Członkowie Komitetu mieli nadzieję, że przynajmniej dzieci wrócą do Polski, która niedawno odzyskała swoją niepodległość. Akcja repatriacyjna rozpoczęła się w 1919 r. i trwała przez cztery lata. W tym czasie udało się bezpiecznie przewieźć do Polski 875 dzieci. Niektóre z dzieci, zanim powróciły do Polski, przeszły w Japonii rekonwalescencję. Pierwsze grupy dzieci przybywały do Japonii w 1920 i 1921 r. Łącznie do Japonii dotarło wówczas ponad 370 osób. Kolejna grupa, licząca 390 dzieci, przybyła do Japonii w 1922 r.
„Statek zatrzymał się na wodzie. Podpłynęły barki, które przewiozły nas do łaźni, oddalonej od właściwego portu. Tutaj, po naszym rozebraniu się, zabrano odzież do ponownego odwszenia, a nas skierowano do kąpieli. Początkowo w olbrzymich kadziach poddaliśmy się kąpieli parowej, a następnie pływaliśmy w długich wąskich basenach wypełnionych bardzo ciepłą wodą” – takie jest pierwsze wspomnienie z Japonii Henryka Sadowskiego. Dopiero po kąpieli dzieci mogły zejść na nabrzeże portu w Tsurudze, gdzie zostały powitane przez ludzi trzymających japońskie i polskie chorągiewki i krzyczących: „Banzai Pōrando!” („Niech żyje Polska!”).
„Kraj Kwitnącej Wiśni był dla nich miejscem, w którym otoczono je troskliwą opieką. Czas spędzony w tym dalekim państwie umożliwiał fizyczne i psychiczne odprężenie.

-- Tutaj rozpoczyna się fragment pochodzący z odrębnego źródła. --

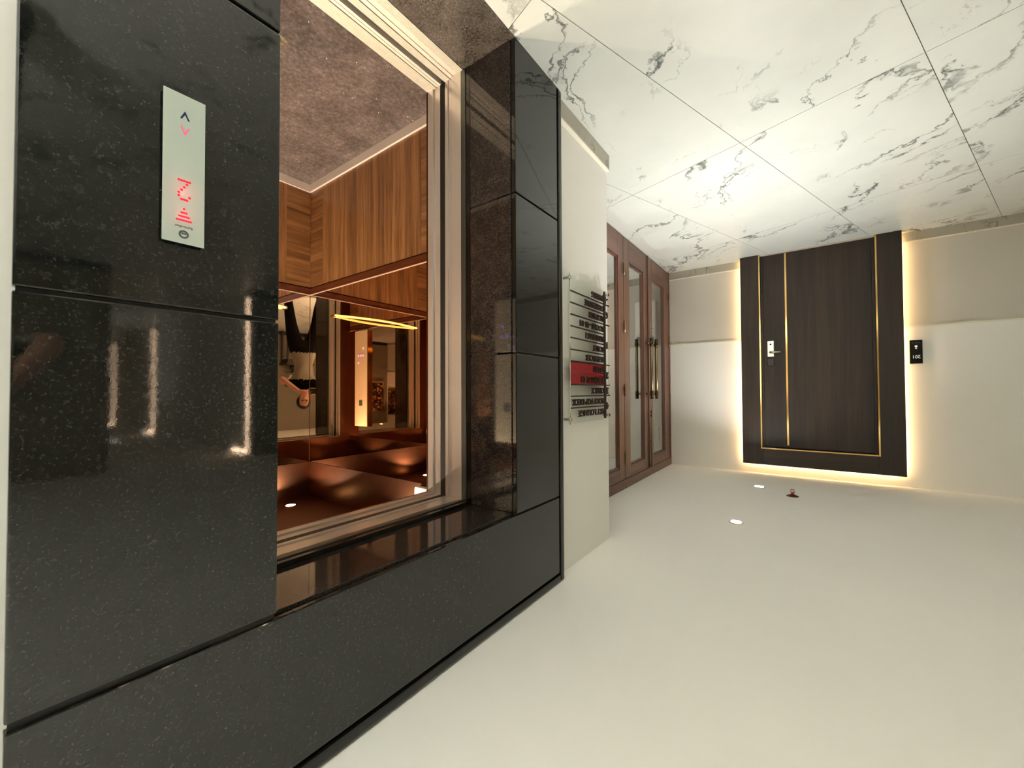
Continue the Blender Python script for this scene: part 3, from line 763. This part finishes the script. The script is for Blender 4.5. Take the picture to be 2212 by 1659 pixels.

To właśnie w Japonii, pośród przychylnie nastawionych ludzi, po tragicznym doświadczeniu wojny domowej na Syberii, dzieci mogły zacząć swoje życie od nowa. Po latach, wspominając ten czas, jednogłośnie twierdziły, że nie da się przecenić pomocy Japonii” – czytamy.
Dzieci zapamiętały także serdeczność Japończyków. „Gdziekolwiek byśmy nie byli, wszędzie ustępowano nam miejsca, wszędzie mieliśmy pierwszeństwo i wszędzie towarzyszyły nam łagodne spojrzenia i serdeczne uśmiechy” – wspominał m.in. Henryk Sadowski.
Kiedy Józef Jakóbkiewicz wraz z grupą repatriowanych dzieci dotarł do Polski, zaangażował się w prace nad utworzeniem Zakładu Wychowawczego Dzieci Syberyjskich w Wejherowie, który rozpoczął działalność w 1923 r. Z książki dowiadujemy się, że z pomocą ruszyli także Polacy z całego kraju, organizując w poszczególnych województwach oddziały Komitetu Ratunkowego Dzieci Dalekiego Wschodu.
Książka zawiera także bogaty materiał ikonograficzny. Publikacja została wydana w polsko-japońskiej wersji językowej.
Książkę Sylwii Szarejko „Polskie dzieci w Kraju Kwitnącej Wiśni” wydało Muzeum Pamięci Sybiru w Białymstoku.